The answers to these questions may reveal opportunities to create new degree or non-degree programs in this area of specialization. Often the best route for these new degree or non-degree programs will be online or blended learning programs, as the local demand for degrees or training in your narrow specialization may not support the programs. Online and blended programs allow for demand to be aggregated across geography and across a range of potential students - including adult working professionals.

Too many campuses have tried to chase the market for "popular" degrees, creating new programs (particularly master's programs), where they perceive a strong market demand. The right way to go about the creation of new programs to is identify and build on your campus strengths.  

New programs do not have to be very large to be self-sustaining.  In fact, small and intimate might be better. Building on your strengths will increase the likelihood that the program is mission rather than revenue driven, with passionate faculty, staff and eventually students. What can be learned from these small blended/online programs can be applied to other courses and programs, increasing the value of these programs for the entire institution.

Educational technology is also an important lever for efforts to increase institutional visibility. MOOCs are one area where the best teaching on campus can be made visible to the world community of lifelong learners. MOOCs, however, are only one area of potential - as there are amazing opportunities to extend the campus experience to potential students, alumni, and new audiences. Our campus community is no longer confined to only the people who happen to live on campus.

3. The Value Proposition of Investing In Educational Technology:

The growth of cloud services means that we are shifting away from producing and running our own campus technology applications to consuming these applications as a service. To the extent that we can accelerate this trend we can move resources up the educational value chain, closer to faculty and our students.

Our students will be coming to campus with increasingly high quality expectations. They will be acutely aware of the free or near-free courses that can be found online, and will expect classes they enroll in to offer high levels of engagement with both the faculty member and the subject matter.  
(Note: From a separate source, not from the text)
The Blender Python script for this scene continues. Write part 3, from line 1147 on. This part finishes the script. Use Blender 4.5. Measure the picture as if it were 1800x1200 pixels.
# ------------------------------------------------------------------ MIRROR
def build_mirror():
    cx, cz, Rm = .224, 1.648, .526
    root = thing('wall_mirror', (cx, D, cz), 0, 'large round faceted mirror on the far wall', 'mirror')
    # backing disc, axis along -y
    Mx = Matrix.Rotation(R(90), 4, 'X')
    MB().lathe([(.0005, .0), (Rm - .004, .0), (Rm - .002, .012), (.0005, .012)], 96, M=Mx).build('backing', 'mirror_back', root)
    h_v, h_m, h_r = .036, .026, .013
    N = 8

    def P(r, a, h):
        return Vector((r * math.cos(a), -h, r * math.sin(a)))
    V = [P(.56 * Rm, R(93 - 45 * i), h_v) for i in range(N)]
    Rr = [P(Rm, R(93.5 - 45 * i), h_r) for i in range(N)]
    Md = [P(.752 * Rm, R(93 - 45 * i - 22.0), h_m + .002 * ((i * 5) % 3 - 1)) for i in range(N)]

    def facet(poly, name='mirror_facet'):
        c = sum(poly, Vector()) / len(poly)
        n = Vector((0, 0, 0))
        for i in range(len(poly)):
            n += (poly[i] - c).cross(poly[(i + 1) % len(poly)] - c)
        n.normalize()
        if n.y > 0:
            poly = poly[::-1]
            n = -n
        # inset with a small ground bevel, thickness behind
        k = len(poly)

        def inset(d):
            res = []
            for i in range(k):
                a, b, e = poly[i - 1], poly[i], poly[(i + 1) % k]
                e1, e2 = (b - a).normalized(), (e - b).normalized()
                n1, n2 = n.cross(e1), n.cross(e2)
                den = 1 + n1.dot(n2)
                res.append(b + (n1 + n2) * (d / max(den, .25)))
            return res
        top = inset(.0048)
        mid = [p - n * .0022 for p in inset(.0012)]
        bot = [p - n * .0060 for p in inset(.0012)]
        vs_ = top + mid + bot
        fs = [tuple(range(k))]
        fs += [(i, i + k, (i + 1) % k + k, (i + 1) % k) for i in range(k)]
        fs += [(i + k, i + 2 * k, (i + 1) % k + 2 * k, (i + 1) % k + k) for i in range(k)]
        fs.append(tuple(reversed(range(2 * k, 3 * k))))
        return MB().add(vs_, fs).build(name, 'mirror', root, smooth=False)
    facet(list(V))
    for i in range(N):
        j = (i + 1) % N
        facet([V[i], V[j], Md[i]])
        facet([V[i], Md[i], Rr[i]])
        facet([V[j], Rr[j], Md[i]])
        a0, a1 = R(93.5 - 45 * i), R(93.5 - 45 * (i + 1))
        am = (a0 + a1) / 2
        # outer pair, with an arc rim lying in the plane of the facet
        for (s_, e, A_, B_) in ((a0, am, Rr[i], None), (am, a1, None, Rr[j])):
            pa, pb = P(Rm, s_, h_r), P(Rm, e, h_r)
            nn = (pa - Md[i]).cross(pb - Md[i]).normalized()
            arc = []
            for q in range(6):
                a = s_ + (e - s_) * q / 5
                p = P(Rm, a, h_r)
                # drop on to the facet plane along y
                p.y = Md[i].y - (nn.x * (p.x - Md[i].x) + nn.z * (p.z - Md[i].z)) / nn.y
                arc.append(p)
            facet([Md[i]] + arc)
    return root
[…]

Students will also demand that both learning platforms and campus administrative platforms are robust, convenient, and increasingly mobile. They will be savvy consumers of media, financial, and entertainment services - and expect that higher education services keep up with the current state of the art.  

This does not mean that they will want a dumbed down or diminished higher ed experience. Quite the opposite. They will demand convenience and rigor, quality and flexibility - and will take their tuition dollars to those places that offer the highest quality experience.

How can edtech departments align with and support the mission of institution?

What opportunities are there for campus edtech leaders to play a critical role in long-term strategic planning?